We are at the theater, catching something as part of the annual Review of Live Arts.I come here often, so many familiar faces that I see at all kinds of performances, though have never spoken to. The group of us are working our way out from the seats at the end of the show. I stop to let a group of girls get by on the stairs, then we are walking behind them. I am familiar with the blonde girl, firmly in the frequent attendee category, I'm sure I even saw her doing an installation piece once a number of years ago. One of the other girls, long dark hair, glasses with red frames, a grey dress, from the conversation its clear that she stayed at the flat of the third girl and the blonde girl the night before. This obviously had not been planned, she aplogises to the familiar girl, tall, skinny, short blonde hair - I borrowed a pair of underwear, hope you don't mind, I didn't go through all your stuff or anything, just grabbed a clean pair. The blonde smiles, yeah thats fine, no problem. The thing is, the girl says, continuing, you are quite a bit slimmer than I am, and, she waves a hand at the blonde girls ass, then at her own, I'm a bit chunkier. From which she explains that while its great to be wearing clean underwear, they don't actually fit her very well, and to be honest aren't very comfortable. But its ok, she will wash them. As we walk round the side of the seats, out into the lobby, the girl with the glasses seems to be actually lifting the front of her skirt, as though showing exactly which pair it is that she has borrowed, and I have to say to G that I'll explain what I am laughing about after we have left here.


Mother's Day (2)

We are sitting at writing group, however many of us can manage to come along to the cafe on a Sunday afternoon. There is a woman at the table behind me, who is here every week, friends of the staff, perhaps more. Last week one of her friends sat and chattered for a while, she talked some about her family. Sitting this week a young man and woman appear at the top of the stairs to the mezzanine part of the cafe, where we tend to head because its quieter. They grin at each other - she is here! The woman looks up surprised, as they thrust a bunch of flowers at her. The girl mutters to the guy, you could at least have taken the price off them first. Embarrassed he jokes, I wanted her to know we didn't get cheap ones. And they sit down and chatter about what else they've been doing, the delays in getting here, having been struggling to find particular biscuits their mother likes. She jokes about them doing a hit and run, expecting them to leave again instantly now that they've delivered the flowers. But no, they tell her off, sit down and order coffees to spend some time with her.


Visiting the Doctor

I got up out of bed, having been off work for a few days, and decided that today I had better sort that appointment to see the doctor. The previous day they shut early, so I hadn't been able to. Unfortunately this day it has decided to snow, and it is already a foot deep.
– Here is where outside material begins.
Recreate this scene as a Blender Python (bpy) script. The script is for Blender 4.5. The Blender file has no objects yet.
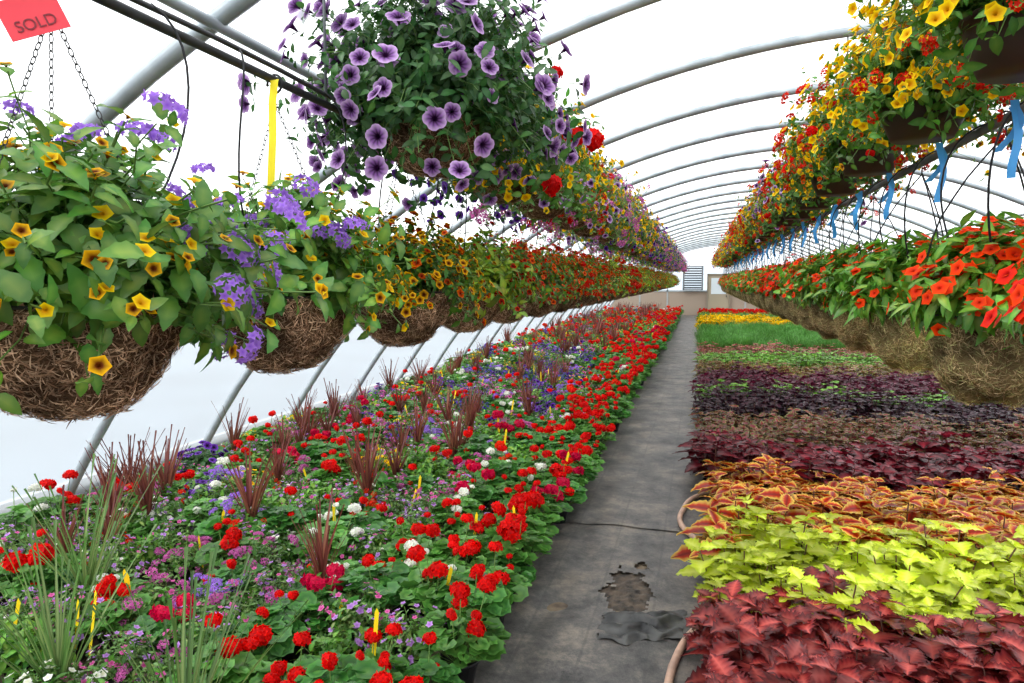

I phone anyway, and they offer me an appointment 15 minutes from that point, I look at the snow and know I can't make that. So they give me an appointment in the afternoon instead. Fine. I leave early, the snow half way to my knee as i make my way to the car. Things are going fine, until I reach the hill leading to the local football ground, cars churning up and down from th estate. Each is struggling, and making things worse for everyone that follows. I manage to make a charge at it, getting 3/4 of the way up before i start to struggle, and I start to struggle. A man coming down the way draws beside me – where are you going – doctors – probably better walking it from here – but i can't just abandon my car at this point – he shrugs and drives away. i make a couple more feet of progress and have to stop to let a double decker bus go down by me. I phone the doctors, already late by this point, let them know i am on my way, i will be there as soon as I can. A lorry comes up behind me, four guys getting out and they push me passed the bad bit and I'm on my way again. I'm weaving along the road, steering as best I can, hoping breaks will behave, its difficult, the surface is all churned up. But by this point the schools are out, and the kids are just strolling across the road, regardless of traffic. A half dozen kids are too close in front of me, i start shouting to get them out the way, afraid I'll try and brake and loose control. So they start throwing snow balls at me. Getting nearer the doctor's building the car park is snowed out, the road is mobbed with parents picking up younger children from the primary school, I end up having to just about abandon the car. I apologise for being late, sit for 10 minutes, see the dotor for 10 minutes, everything sounds ok. Get back into the car and it takes an hour to get home as well, the hill down by the football ground is fine going down, but its like a U shape, and coming back up the other side I get stuck again. Once home, the snow is too deep to get car back to where it was parked, I try to dig myself some space, but its not happening, so end up having to abandon it at an odd angle, mostly, enough, off the road.


Mother's Day

It is mother's day here today. So the morning is a bit of a family thing. My parents, my sister and her husband and kids. The floor is plastered with toys, with books, and the like. In one corner a blue teddy bear, and in the other a pink one, both showing the wear of age. My sister stands up and announces that she is going to the toilet. My niece shouts that she is too, and goes running for the door, my sister grabbing her, scooping her up and handing her to my brother-in-law. At which point my nephew shouts that he is going as well, and makes a dash for the gap. My sister wrestles with her son, in which time her daughter gets free again, and the pair go charging through the door. My sister shrugs, closes the door and sits back down again. Neither of them need, they'll be right back, and they are. My nephew becomes distracted by his dad, going through a pack of trump cards, my niece distracted by my dad and a board game. My sister stands and without saying a word this time, she leaves the room.